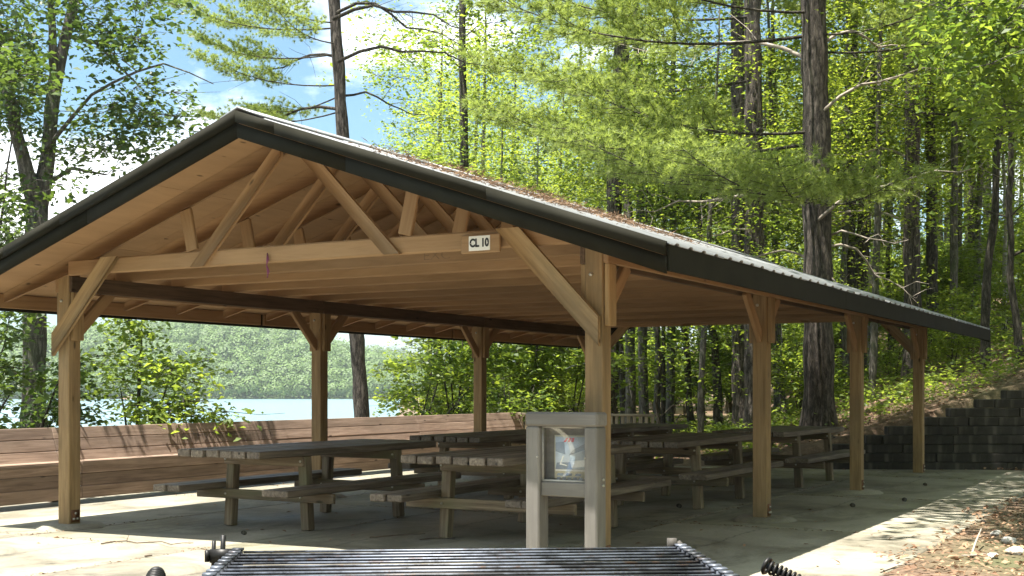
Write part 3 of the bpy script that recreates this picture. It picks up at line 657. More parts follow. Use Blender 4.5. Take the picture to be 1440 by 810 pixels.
flat([(0, .55), (.34, .45), (.3, .85), (0, .82)], -.0060, M['posterdark']); flat([(.0, .0), (.6, .0), (.5, .22), (.05, .2)], -.0060, M['posterdark']); flat([(.55, .05), (1, .1), (1, .3), (.5, .25)], -.0062, M['white']); flat([(.45, .42), (1, .62), (1, .8), (.6, .6)], -.0063, M['posterdark'])
flat([(.14, .15), (.18, .13), (.3, .42), (.25, .42)], -.0065, M['white']); flat([(.14, .15), (.4, .1), (.4, .13), (.18, .19)], -.0066, M['white'])
for i in range(3): flat([(.28+.13*i, .84), (.36+.13*i, .84), (.46+.10*i, .97), (.38+.10*i, .97)], -.0068, M['red'])
for r_, n_ in ((0, 3), (1, 5)):
    for i in range(n_):
        a = .04+i*.92/n_; flat([(a, -.20-.0-.12*r_), (a+.6/n_, -.20-.12*r_), (a+.72/n_, -.12-.12*r_), (a+.12/n_, -.12-.12*r_)], -.0046, M['posterdark'])
flat([(.0, -.05), (1, -.05), (1, -.01), (0, -.01)], -.0046, M['white'])
mb = MB()
for zz in (.60, .64): mb.tube([(W_-.004+.001, .02, zz), (W_+.010, .02, zz)], .010, 6)
mb.build('bolt', M['bolt'], nb)
mb = MB()
for uu, zz in ((.095, .79), (W_-.088, .79)): mb.tube([(uu, -.074, zz), (uu, -.084, zz)], .006, 6)
mb.build('screw', M['bolt'], nb)

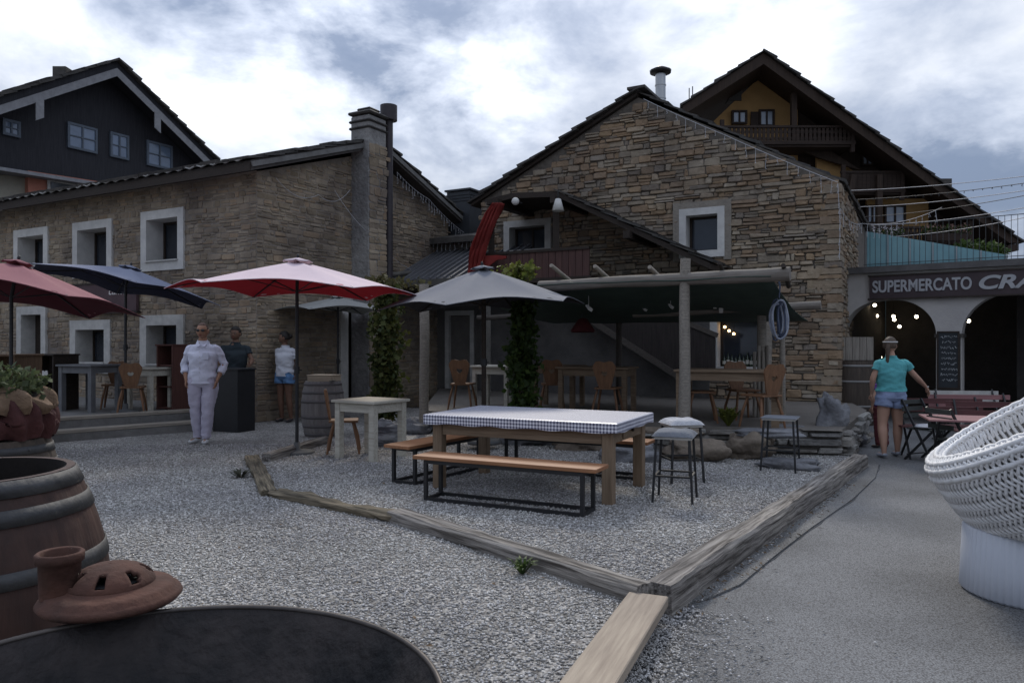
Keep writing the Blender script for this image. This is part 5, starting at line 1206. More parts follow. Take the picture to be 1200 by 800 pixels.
dB = 2.8; cask('wine_cask', (X(-40)*dB, dB, 0), 'big red brown cask with steel hoops in the left foreground', .352, .482, 1.075, .3, 22, True, mCask, (.972,.885,.70,.36,.12), group='casks', hw=.055)
q = G(375, 512); cask('wine_cask', (q.x, q.y+.2, 0), 'weathered grey cask with a wooden box on it behind the red parasol pole', .29, .355, .92, .1, 24, False, mCaskG, (.05,.2,.36,.64,.8,.95), mat('rusty_hoop', (.12,.11,.11), .8), group='casks')
b = MB(); bxl = q+Vector((.02,.2,.895)); 
bt = thing('wooden_box', 'low pale wooden box with lid standing on the grey cask', 'box', bxl, R(-20))
b.box((0,0,.055), (.46,.3,.11)); b.build('body', mPlank, bt, bevel=.004); b = MB(); b.box((0,0,.12), (.48,.32,.018)); b.build('lid', mPlank, bt, bevel=.003)
b = MB(); b.box((0,0,.004), (.07,.14,.008)); o = b.build('mobile_phone', mBlackMetal, bevel=.002); o.location = bxl+Vector((.33*0+.22,-.22,.03)); 
o.location = (q.x+.2, q.y+.02, .925); tag(o, 'flat dark phone lying on the rim of the grey cask', 'phone')
dC = 15.3; cask('wine_cask', (X(1001)*dC+.0, dC, -.1), 'dark old cask with pale hoops standing against the corner of the stone house', .36, .43, 1.3, .2, 24, False, mCaskD, (.08,.30,.68,.92), mat('pale_hoop', (.22,.21,.20), .7), group='casks')
tg = thing('board_screen', 'grey board panel standing upright on the dark cask beside the arcade', 'panel', (X(1003)*dC, dC, 1.20), R(-8))
for i in range(5): b = MB(); b.box((-.27+i*.135,0,.24), (.128,.03,.47)); b.build('board', mOldWoodZ, tg)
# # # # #
→ **Exercise instructions**: Print exactly the first line of the entries and every line after it through the one that contains "mb.build('screw', M['bolt'], nb)", leaving the pictures out.

→ **Written response**:
Write part 3 of the bpy script that recreates this picture. It picks up at line 657. More parts follow. Use Blender 4.5. Take the picture to be 1440 by 810 pixels.
flat([(0, .55), (.34, .45), (.3, .85), (0, .82)], -.0060, M['posterdark']); flat([(.0, .0), (.6, .0), (.5, .22), (.05, .2)], -.0060, M['posterdark']); flat([(.55, .05), (1, .1), (1, .3), (.5, .25)], -.0062, M['white']); flat([(.45, .42), (1, .62), (1, .8), (.6, .6)], -.0063, M['posterdark'])
flat([(.14, .15), (.18, .13), (.3, .42), (.25, .42)], -.0065, M['white']); flat([(.14, .15), (.4, .1), (.4, .13), (.18, .19)], -.0066, M['white'])
for i in range(3): flat([(.28+.13*i, .84), (.36+.13*i, .84), (.46+.10*i, .97), (.38+.10*i, .97)], -.0068, M['red'])
for r_, n_ in ((0, 3), (1, 5)):
    for i in range(n_):
        a = .04+i*.92/n_; flat([(a, -.20-.0-.12*r_), (a+.6/n_, -.20-.12*r_), (a+.72/n_, -.12-.12*r_), (a+.12/n_, -.12-.12*r_)], -.0046, M['posterdark'])
flat([(.0, -.05), (1, -.05), (1, -.01), (0, -.01)], -.0046, M['white'])
mb = MB()
for zz in (.60, .64): mb.tube([(W_-.004+.001, .02, zz), (W_+.010, .02, zz)], .010, 6)
mb.build('bolt', M['bolt'], nb)
mb = MB()
for uu, zz in ((.095, .79), (W_-.088, .79)): mb.tube([(uu, -.074, zz), (uu, -.084, zz)], .006, 6)
mb.build('screw', M['bolt'], nb)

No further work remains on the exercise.